The trial court held that the federal estate tax and costs of administration were payable from the residuary gift to the sister. She has appealed.

The appellant contends that the lower court should have adopted a rule of equitable contribution, and should have charged every beneficiary with a proportionate share of the federal estate tax; that the various Illinois cases supporting a contrary rule proceeded from an early case in which a mistaken interpretation was given to a federal case; that all subsequent statements of the Illinois courts that a decedent’s residuary estate is burdened with the federal estate tax, absent a contrary direction in his will, can be classed as dicta; that in some situations involving non-probate assets, Illinois courts have required contribution; that in a number of other states the principle of equitable contribution has been adopted by legislation or by judicial decision; that the rule of equitable contribution is a more enlightened rule; that the decedent in this case would not have wanted her own sister’s share to be charged with payment of the entire estate tax and the stepson’s share to be free of the tax, the sister being her closest heir; that the 1965 amendment of Section 207 of the Probate Act indicates a legislative intent with respect to spreading the burden of the federal estate tax; and that it is for the courts to change an inequitable rule where they created the rule originally.

*815The executor and the stepson, appellees, take the position that it is a well established rule in Illinois, whether based on dictum or not, that the burden of debts, administration expenses, and federal estate tax falls on the residuary estate in the absence of an expression of an intent to the contrary in the decedent’s will; that the legislation directed toward abolishing the distinction between personal and real property does not by implication require apportionment of federal estate tax; that if the courts were now to change the Illinois rule, many existing wills would require redrafting; that any such change should be made by the legislature, which could address itself to the various problems which would need consideration; that decisions in Illinois and in other jurisdictions which deal with apportionment between probate and non-probate assets are not pertinent; that a settled rule should not be changed unless seriously detrimental to public interests; and that in the present case the stepson was a mutually acknowledged child who had been raised by the decedent from the time he was a small boy, he was therefore a natural object of the decedent’s bounty, and she might very well have wanted the real estate devised to him to be exonerated from estate tax and administration expenses.
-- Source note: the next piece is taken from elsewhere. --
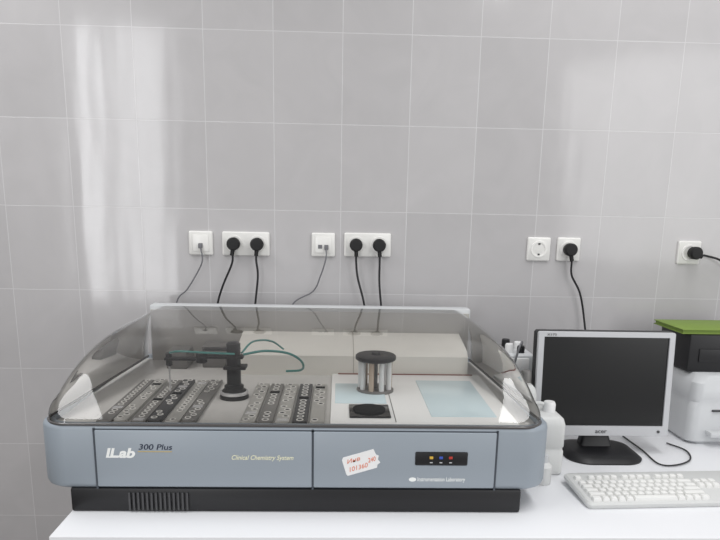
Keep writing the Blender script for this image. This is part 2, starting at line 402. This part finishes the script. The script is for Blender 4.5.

We believe that it is clearly the rule in Illinois that the burden of federal estate tax and administration expenses falls on a decedent’s residuary estate if his will does not provide otherwise. Whether this rule originated through a misunderstanding of federal law and was perpetuated through dicta alone need not detract from its validity as a rule of law. We believe that this rule has been assumed for many years to be the law by members of the legal profession in this State, and that countless wills have been drafted on this assumption. See, for example, People v. Pasfield (1918), 284 Ill. 450; First Nat. Bank of Chicago v. Hart (1943), 383 Ill. 489; Lawless v. Lawless (1958), 17 Ill.App.2d 481; Jinnette v. Guest (1962), 35 Ill.App.2d 434; 42 Am.Jur.2d, Inheritance, Estate, and Gift Taxes, sec. 344; 1970 Illinois Inheritance Tax Manual, issued by William J. Scott, Attorney General, at page 42; Flynn, “Estate Tax Apportionment and the Marital Share in Illinois — A Modest Proposal” (1970), 58 Ill. Bar Journal 996.

In many other states, provision is made by statute for apportionment of estate taxes in the absence of specific testamentary direction to the contrary. (Commerce Clearing House, Inc., Federal Estate and Gift Tax Reporter, par. 2490.16.) A statute on the subject could deal at one time with the many problems involved. See Flynn, supra. The legislature could also specify an effective date for a change with such widespread effects as an apportionment statute might have on wills now in existence. We do not think that the Illinois legislature has indicated any *816intent with respect to apportionment of federal estate taxes by its amendment of Section 207 of the Probate Act. If a change is to be made in what we regard as a well established rule in this State on allocation of the burden of estate taxes, we believe it is for the legislature, and not for the courts, to do so.

In this case we assume that the decedent’s will was prepared by one who was aware of the Illinois rule placing the burden of the federal estate tax on the residuary estate unless the testator provides otherwise. The relationship of the various beneficiaries to the decedent does not necessarily indicate that she had a contrary intent; her first concern might have been for the stepson she had raised as a member of her own family. The argument for equitable apportionment appears to have little weight here, where there are no trust assets or jointly owned assets which do not form a part of the probate estate but increase the total amount of estate tax due. It seems to us more important to have rules of construction remain stable and certain, so far as possible, in order that wills do not have to be redrafted from time to time to accomplish their purposes. A rule of construction which prefers specific over general bequests and devises in the allocation of the burden of debts and taxes, which in substance is the residue rule which Illinois courts have long followed, is not manifestly unfair or a great distance apart from what a decedents desires might ordinarily be assumed to be if the matter had been given full and adequate consideration. We therefore believe the trial court was entirely correct in following the established rule in this case and requiring payment of federal estate tax and administration expenses from the residuary estate.

Accordingly the judgment is affirmed.

Judgment affirmed.

ALLOY, P. J., and STOUDER, J., concur.